There is a book that came out in 2009 called Tours of Vietnam: War, Travel Guides, and Memory by Scott Laderman. This is what the description about the book says:

“In Tours of Vietnam, Scott Laderman demonstrates how tourist literature has shaped Americans’ understanding of Vietnam and projections of United States power since the mid-twentieth century. Laderman analyzes portrayals of Vietnam’s land, history, culture, economy, and people in travel narratives, U.S. military guides, and tourist guidebooks, pamphlets, and brochures. Whether implying that Vietnamese women were in need of saving by ‘manly’ American military power or celebrating the neoliberal reforms Vietnam implemented in the 1980s, ostensibly neutral guides have repeatedly represented events in ways that favor the global ambitions of the United States.”


While Laderman relies heavily on the writings produced by Americans, he does analyze some materials produced by tourism officials in South Vietnam. Their participation in the effort to promote tourism, and the ways in which they presented information to attract perceived customers is a topic I would like to know more about.
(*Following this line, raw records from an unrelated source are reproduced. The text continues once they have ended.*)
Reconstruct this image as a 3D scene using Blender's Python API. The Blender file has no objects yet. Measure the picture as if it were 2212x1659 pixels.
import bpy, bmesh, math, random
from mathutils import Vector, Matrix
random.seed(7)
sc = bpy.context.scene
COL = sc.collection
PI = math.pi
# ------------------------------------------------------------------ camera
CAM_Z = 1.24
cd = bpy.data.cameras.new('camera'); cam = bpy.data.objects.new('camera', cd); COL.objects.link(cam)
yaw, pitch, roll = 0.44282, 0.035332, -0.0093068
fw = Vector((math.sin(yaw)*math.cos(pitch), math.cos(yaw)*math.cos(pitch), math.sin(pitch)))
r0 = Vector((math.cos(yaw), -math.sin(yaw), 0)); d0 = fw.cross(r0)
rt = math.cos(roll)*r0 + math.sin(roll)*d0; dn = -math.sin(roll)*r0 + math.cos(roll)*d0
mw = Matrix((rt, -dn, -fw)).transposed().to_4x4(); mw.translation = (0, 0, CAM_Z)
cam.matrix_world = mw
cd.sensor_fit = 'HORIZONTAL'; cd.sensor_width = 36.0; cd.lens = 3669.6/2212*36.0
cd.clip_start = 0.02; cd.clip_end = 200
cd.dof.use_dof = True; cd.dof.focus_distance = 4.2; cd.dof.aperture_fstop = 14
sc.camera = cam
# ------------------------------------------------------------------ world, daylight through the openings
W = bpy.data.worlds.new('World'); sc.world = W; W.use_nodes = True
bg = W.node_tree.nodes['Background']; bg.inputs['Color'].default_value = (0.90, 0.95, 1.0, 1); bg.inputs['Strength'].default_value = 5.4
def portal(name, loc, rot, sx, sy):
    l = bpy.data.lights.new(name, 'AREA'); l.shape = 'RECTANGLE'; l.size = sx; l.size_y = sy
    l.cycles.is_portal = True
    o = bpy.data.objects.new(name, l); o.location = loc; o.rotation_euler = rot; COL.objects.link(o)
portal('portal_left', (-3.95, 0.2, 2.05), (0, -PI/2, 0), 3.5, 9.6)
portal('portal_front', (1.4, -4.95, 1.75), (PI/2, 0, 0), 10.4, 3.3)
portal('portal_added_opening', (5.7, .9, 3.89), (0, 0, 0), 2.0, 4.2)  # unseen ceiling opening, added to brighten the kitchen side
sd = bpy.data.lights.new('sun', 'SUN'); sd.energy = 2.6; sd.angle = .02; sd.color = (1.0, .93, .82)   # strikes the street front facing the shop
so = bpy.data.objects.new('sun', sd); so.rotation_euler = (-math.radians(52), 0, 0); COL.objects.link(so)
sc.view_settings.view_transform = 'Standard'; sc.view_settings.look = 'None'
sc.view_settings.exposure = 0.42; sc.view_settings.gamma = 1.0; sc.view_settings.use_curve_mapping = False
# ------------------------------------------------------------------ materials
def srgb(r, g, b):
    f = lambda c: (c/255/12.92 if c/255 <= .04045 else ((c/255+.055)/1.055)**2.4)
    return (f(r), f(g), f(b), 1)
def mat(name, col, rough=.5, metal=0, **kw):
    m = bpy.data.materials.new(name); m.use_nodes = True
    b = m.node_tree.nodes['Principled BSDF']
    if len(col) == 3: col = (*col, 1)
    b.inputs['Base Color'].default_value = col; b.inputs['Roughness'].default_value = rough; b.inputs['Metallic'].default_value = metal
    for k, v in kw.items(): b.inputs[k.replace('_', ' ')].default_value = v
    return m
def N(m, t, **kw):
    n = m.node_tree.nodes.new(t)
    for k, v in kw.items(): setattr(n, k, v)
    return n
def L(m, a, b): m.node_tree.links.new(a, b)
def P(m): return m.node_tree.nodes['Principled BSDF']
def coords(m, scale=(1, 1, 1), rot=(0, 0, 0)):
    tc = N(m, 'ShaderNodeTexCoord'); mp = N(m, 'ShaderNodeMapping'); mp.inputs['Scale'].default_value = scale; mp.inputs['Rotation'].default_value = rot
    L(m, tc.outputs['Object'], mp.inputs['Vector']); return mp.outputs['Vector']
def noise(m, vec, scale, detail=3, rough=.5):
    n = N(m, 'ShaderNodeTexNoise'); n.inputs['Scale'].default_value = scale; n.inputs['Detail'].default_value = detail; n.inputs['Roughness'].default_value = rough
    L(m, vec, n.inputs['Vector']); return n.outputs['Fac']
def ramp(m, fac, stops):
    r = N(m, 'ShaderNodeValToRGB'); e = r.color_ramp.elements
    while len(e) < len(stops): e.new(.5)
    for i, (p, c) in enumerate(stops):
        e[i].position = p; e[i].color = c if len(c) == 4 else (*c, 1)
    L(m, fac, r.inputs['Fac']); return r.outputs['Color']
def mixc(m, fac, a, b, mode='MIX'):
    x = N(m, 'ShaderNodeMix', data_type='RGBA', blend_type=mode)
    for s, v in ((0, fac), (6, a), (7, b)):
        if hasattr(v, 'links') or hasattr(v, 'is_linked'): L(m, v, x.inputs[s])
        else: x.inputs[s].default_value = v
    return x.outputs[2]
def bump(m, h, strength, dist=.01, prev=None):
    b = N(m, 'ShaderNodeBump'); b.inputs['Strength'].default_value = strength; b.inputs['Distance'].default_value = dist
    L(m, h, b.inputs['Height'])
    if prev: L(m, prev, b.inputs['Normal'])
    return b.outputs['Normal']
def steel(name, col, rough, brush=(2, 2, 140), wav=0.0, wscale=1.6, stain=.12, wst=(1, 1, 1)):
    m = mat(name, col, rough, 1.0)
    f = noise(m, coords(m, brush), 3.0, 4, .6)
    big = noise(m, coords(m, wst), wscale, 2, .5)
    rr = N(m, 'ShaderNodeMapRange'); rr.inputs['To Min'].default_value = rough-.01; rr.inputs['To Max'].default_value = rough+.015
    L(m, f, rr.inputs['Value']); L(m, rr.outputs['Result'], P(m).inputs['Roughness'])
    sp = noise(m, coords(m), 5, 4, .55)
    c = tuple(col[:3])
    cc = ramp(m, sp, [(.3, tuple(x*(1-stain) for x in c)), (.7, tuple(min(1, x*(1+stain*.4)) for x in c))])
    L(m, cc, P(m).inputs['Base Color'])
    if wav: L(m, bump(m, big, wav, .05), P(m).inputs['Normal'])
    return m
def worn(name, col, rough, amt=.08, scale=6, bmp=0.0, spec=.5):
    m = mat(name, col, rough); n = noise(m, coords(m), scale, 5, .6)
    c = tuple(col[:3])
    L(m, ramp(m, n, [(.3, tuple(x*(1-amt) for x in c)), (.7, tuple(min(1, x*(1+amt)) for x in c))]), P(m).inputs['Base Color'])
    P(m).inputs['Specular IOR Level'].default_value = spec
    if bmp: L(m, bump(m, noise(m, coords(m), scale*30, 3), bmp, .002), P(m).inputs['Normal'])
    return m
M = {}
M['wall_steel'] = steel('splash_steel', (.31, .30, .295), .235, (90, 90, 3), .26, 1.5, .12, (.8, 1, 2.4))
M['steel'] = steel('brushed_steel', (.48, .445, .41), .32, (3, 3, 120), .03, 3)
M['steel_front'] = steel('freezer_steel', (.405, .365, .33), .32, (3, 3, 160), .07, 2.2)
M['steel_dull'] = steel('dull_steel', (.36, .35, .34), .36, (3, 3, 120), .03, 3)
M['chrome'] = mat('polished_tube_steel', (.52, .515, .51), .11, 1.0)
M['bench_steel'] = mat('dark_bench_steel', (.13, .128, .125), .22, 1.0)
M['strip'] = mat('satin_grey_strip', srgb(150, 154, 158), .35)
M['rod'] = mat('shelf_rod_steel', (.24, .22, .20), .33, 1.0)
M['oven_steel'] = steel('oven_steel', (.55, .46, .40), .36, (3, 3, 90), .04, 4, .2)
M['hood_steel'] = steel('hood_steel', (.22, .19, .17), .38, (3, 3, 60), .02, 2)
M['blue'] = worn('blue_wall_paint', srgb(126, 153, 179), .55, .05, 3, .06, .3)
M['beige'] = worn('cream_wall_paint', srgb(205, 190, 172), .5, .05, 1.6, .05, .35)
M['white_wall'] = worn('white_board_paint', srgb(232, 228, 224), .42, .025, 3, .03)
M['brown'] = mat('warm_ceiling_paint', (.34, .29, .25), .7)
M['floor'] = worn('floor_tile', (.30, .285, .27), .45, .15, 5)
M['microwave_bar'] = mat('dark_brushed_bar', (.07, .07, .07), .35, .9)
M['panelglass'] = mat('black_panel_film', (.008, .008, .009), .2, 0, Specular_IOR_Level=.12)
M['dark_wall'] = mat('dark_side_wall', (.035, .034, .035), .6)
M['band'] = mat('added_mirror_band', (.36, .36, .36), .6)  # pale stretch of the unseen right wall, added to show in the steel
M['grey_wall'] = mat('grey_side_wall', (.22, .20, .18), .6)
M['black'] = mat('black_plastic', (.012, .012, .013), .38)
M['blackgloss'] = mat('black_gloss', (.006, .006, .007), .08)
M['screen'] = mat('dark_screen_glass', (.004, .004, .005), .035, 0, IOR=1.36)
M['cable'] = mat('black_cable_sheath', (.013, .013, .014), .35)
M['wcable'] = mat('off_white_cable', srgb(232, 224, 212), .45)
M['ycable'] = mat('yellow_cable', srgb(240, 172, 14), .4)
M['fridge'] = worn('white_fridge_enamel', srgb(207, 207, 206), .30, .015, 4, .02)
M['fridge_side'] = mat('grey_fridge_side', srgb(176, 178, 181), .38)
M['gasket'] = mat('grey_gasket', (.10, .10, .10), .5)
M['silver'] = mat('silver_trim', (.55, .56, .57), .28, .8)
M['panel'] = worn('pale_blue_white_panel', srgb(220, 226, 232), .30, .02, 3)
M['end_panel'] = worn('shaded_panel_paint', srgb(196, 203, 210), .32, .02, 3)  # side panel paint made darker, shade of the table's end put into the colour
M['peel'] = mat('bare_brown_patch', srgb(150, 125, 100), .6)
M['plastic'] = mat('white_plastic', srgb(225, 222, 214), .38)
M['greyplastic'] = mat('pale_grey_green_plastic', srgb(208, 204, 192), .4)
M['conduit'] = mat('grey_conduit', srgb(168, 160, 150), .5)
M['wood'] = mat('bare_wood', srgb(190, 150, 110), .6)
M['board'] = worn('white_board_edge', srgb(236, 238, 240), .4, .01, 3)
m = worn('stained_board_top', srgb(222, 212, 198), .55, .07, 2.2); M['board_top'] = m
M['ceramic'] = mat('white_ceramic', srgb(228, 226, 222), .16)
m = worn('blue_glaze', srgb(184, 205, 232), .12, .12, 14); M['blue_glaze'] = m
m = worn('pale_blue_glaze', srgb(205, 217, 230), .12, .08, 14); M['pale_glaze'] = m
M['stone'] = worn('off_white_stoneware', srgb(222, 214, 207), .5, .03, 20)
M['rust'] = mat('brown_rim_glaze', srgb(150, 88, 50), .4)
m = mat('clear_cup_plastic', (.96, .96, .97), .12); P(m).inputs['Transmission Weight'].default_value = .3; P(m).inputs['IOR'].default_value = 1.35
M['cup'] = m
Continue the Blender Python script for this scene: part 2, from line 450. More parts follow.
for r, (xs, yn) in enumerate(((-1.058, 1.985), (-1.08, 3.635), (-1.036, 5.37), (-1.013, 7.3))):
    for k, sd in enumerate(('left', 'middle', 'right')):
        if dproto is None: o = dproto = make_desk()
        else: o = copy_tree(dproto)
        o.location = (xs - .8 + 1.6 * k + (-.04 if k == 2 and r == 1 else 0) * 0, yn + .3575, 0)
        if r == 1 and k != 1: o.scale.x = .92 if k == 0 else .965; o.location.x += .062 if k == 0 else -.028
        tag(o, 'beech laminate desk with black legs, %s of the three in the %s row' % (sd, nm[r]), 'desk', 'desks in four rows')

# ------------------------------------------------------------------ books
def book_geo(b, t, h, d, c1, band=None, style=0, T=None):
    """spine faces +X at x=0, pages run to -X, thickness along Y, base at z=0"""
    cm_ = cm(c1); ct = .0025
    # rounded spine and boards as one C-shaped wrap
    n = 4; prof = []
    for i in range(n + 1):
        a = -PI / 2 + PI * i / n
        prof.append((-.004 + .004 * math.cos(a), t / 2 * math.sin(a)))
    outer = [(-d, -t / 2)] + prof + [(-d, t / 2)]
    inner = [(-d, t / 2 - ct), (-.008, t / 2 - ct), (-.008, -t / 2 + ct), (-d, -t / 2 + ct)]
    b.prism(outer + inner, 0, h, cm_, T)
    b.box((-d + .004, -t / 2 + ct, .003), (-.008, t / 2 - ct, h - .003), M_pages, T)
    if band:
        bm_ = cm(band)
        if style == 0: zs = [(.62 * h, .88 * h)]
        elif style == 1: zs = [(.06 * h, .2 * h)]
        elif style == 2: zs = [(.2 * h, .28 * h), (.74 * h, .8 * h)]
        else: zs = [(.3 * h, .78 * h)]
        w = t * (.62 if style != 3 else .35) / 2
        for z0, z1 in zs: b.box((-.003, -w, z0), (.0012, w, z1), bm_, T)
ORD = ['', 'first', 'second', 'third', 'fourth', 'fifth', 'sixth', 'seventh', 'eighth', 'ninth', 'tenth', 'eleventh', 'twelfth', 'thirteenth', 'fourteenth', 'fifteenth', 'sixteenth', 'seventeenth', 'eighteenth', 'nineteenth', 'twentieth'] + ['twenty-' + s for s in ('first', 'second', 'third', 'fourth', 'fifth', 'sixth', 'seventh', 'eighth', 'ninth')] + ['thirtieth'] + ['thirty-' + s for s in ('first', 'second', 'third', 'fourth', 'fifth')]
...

It’s a topic, however, that one can probably find a lot more information to research about with regards to neighboring Thailand.


Yesterday I stumbled across a magazine that was published by the Tourism Authority of Thailand in the 1960s and 1970s called Holiday Time in Thailand.


It provides a pretty wholesome view of Thailand, and talks about a wide variety of places that tourists can visit, from temples to beaches.


But one thing that’s pretty easy to notice is that many of the pictures are of women.


To talk about Thai orchids, for instance, there are pictures of women holding orchids. . .


. . . and with orchids in their hair.


I did find one picture of a Western woman, so there was some effort to try to say that Thailand was a place that foreign female tourists would enjoy visiting too.


But pictures like the one below of a lone woman on the beach seem to send a different message.


Then I found this following group of photographs interesting.


On the one hand it seems to be pointing out how modern and progressive Thailand is in that a group of women have the time, money and leisure to take a vacation.


Then on the other hand, like the picture of a lone woman on the beach, these images also seem to be kind of inviting.


When we see a man in the picture, he is just there in the background, and is not “threatening” in any way.


And then finally you have pictures like this one, with a young woman sitting at a bar holding up a drink and looking right at the camera. . . looking right at “you”! “Come to Thailand”!!


These images were designed to get people on airplanes, and it seems clear that the Tourism Authority of Thailand at that time had an image of who those people were.

It would be nice if someone would write a book about tourism in Thailand in this period and examine how the Thai tourism industry at that time intersected with the various powers and issues that Laderman discusses in his book.